Responsible teachers: Dr. Daniël Lakens, Dr. Krist Vaesen

  • 0FC06 – Philosophy of Science and Technology: Science and technology are amazing phenomena, which have (had) an enormous impact on our lives. But, what exactly is so special about them? In this course, we analyze the various answers philosophers of science and technology have proposed. In Module 1, we discuss general issues related to reasoning in science and technology. Module 2 concerns the question of whether there is progress in science and technology. Finally, in Module 3, we read and discuss a couple of primary texts in the philosophy of science and technology. The texts are critical in nature: they challenge widely cherished qualities of science and technology, e.g., their supposed rationality, objectivity, and promotion of human welfare.

Responsible teachers: Dr. Krist Vaesen


Graduate courses

  • The Paul Meehl Graduate School: The Paul Meehl Graduate School is a center based at Eindhoven University of Technology (TU/e) for graduate training focused on improving the quality and efficiency of scientific research. We set to encourage PhD students to critically examine the foundations, methodologies, and ethical frameworks underlying scientific practice. To this end, we offer workshops on a variety of metascientific topics that provide PhD students with the opportunity to enhance their skills and engage in meaningful discussions with fellow metascientists. In the Paul Meehl Graduate School we are driven by the belief that education should be accessible to all who seek it. All workshops are delivered tuition-free to ensure financial barriers do not hinder participation.

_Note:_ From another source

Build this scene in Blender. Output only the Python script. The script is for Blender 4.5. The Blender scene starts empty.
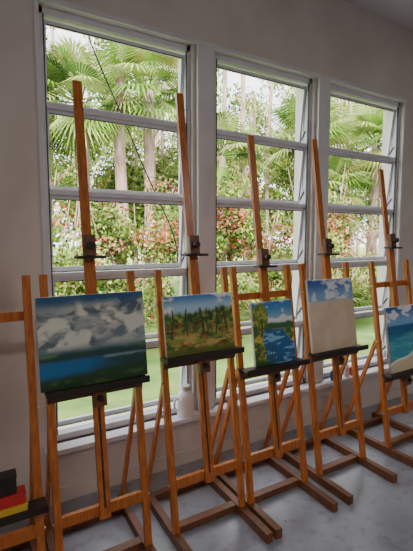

Courses for broad audiences

  • Improving your statistical inferences (MOOC on Coursera): This course aims to help you to draw better statistical inferences from empirical research. First, we will discuss how to correctly interpret p-values, effect sizes, confidence intervals, Bayes Factors, and likelihood ratios, and how these statistics answer different questions you might be interested in. Then, you will learn how to design experiments where the false positive rate is controlled, and how to decide upon the sample size for your study, for example in order to achieve high statistical power. Subsequently, you will learn how to interpret evidence in the scientific literature given widespread publication bias, for example by learning about p-curve analysis. Finally, we will talk about how to do philosophy of science, theory construction, and cumulative science, including how to perform replication studies, why and how to pre-register your experiment, and how to share your results following Open Science principles.

Responsible teachers: Dr. Daniël Lakens

  • Improving your statistical questions (MOOC on Coursera): This course aims to help you to ask better statistical questions when performing empirical research. We will discuss how to design informative studies, both when your predictions are correct, as when your predictions are wrong. We will question norms, and reflect on how we can improve research practices to ask more interesting questions. In practical hands on assignments you will learn techniques and tools that can be immediately implemented in your own research, such as thinking about the smallest effect size you are interested in, justifying your sample size, evaluate findings in the literature while keeping publication bias into account, performing a meta-analysis, and making your analyses computationally reproducible.